(Münchner Kirchenzeitung vom 03.12.2017)
Seit viele von uns elektronische Kalender führen, können wir ganz unkompliziert nachschauen, auf welchen Tag unser runder Geburtstag in neun Jahren fällt oder wann die Kinder oder Enkel volljährig werden. Natürlich denken manche von uns dabei etwas sorgenvoll, ob wir das auch wirklich noch erleben und was bis dahin wohl noch alles geschieht. Ja, es ist uns durchaus bewusst, dass wir endlich sind und dass es einmal eine Zeit ohne uns geben wird. Unsere individuelle Zeitspanne ist begrenzt. Wenn wir nicht gerade lebensbedrohlich erkrankt sind, verdrängen wir diesen Gedanken meist sehr erfolgreich und lassen uns deswegen nicht gleich in eine depressive Stimmung fallen. Das ist gut so! Denn selbstverständlich dürfen wir als Christinnen und Christen das Leben gelegentlich unbeschwert genießen, sollen Spaß haben und Freude weitergeben. Die Verkündigung und die Erlebbarmachung der Frohen Botschaft ist schließlich unser Kerngeschäft. Folgerichtig kritisiert Papst Franziskus in seinem Apostolischen Schreiben: „Es gibt Christen, deren Lebensart wie eine Fastenzeit ohne Ostern erscheint.“ (EG, 6) Da hat er Recht.
Aber es gibt andererseits auch Christen, die vergessen bisweilen, dass in jedem Leben einmal der Karfreitag kommt. Sie sehen einen zentralen Lebenssinn darin, möglichst viele Güter anzuhäufen und Reichtum zu vermehren. Bis zu einem gewissen Maß ist das keineswegs verwerflich. Aber wenn aus legitimem Gewinnstreben und aus verständlicher Vorsorge unlautere Schlitzohrigkeit oder gar Betrug im großen Stil wird, ist die Grenze überschritten. „Oh, wie schön ist Panama“, heißt das nette Bilderbuch von Janosch. Ob die Schlupfloch- und Oasensucher sich da mal nicht täuschen? Warum nicht gleich in himmlische Sphären gehen? Paradise Papers scheinen die ideale Lösung zu sein, einen Mehrwert an Lebensfülle, eine Steigerung an Lebensqualität zu erreichen. Oder vielleicht doch nicht?
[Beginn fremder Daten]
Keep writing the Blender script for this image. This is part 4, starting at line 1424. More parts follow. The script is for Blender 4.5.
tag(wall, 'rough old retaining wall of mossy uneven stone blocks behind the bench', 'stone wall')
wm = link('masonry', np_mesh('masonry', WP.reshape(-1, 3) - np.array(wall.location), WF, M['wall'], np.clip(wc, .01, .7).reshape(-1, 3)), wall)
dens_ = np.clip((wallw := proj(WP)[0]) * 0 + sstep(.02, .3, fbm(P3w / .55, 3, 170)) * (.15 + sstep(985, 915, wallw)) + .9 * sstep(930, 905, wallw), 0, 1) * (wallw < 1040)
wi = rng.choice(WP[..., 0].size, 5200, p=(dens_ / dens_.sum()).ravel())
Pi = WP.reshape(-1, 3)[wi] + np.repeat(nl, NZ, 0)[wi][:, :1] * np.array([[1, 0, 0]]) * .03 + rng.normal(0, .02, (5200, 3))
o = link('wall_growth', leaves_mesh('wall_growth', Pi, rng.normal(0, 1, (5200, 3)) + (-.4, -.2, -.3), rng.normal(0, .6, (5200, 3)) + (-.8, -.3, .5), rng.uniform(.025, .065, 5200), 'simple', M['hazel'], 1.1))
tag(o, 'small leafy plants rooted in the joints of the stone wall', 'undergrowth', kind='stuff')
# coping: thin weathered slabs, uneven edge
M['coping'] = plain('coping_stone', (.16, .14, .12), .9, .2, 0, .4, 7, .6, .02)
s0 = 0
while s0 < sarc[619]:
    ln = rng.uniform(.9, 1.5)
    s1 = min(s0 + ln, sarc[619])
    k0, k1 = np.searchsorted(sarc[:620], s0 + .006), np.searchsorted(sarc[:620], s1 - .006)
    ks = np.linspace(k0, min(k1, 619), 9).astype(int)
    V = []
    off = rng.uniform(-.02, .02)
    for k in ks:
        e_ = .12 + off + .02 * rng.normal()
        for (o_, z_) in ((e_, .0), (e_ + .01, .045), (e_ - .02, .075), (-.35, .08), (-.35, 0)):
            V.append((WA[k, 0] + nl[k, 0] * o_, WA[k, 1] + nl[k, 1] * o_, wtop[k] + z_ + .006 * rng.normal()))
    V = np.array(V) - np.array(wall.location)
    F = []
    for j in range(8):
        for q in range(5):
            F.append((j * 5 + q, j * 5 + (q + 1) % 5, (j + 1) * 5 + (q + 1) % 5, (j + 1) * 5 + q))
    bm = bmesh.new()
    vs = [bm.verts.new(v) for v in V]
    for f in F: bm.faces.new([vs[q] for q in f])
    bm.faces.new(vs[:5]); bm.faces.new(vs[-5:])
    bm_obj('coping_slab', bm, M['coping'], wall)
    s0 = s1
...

Vor ein paar Wochen habe ich einen interessanten Zeitungsartikel über die mehr oder weniger schlauen Möglichkeiten gelesen, wie Superreiche ihr Geld in trockene Tücher bringen können. Am selben Tag hat mich dann aber das Tagesevangelium regelrecht elektrisiert. Es handelte von dem reichen Kornbauern, der beabsichtigte seine alten Scheunen abzureißen, um größere zu bauen, weil er sonst seine enorme Ernte nicht unterbringen konnte. Er wollte einen großen Vorrat haben, der für viele Jahre reicht. Sein Plan war, sich dann auszuruhen, lecker zu essen und zu trinken und sich seines Lebens zu freuen. „Da sprach Gott zu ihm: Du Narr! Noch in dieser Nacht wir man dein Leben von dir zurückfordern. Wem wird dann das gehören, was du angehäuft hast? So geht es einem, der nur für sich selbst Schätze sammelt, aber bei Gott nicht reich ist.“ (Lk 12,20f)
Damit sind sicherlich nicht nur die gierigen anderen gemeint. Wir müssen uns schon auch an die eigene Nase fassen. Nicht Neid, sondern individuelle Umkehr ist in diesen Tagen gefragt. Kann die stade Zeit, kann der Kerzenschein in dunkler Nacht zum Nachdenken anregen oder haben der Kommerz, die grelle Beleuchtung und der Lärm des Alltags längst die Oberhand gewonnen? Im Advent schauen wir nicht zurück, um dem historischen Jesus zu gedenken oder uns von der sentimentalen Verniedlichung der Geburt das Herz erwärmen zu lassen. Wir schauen nach vorne und erwarten die Ankunft unseres Herrn. Aber wir wissen eben nicht, wann er kommt. Dieses Datum haben wir nicht in unseren Kalendern.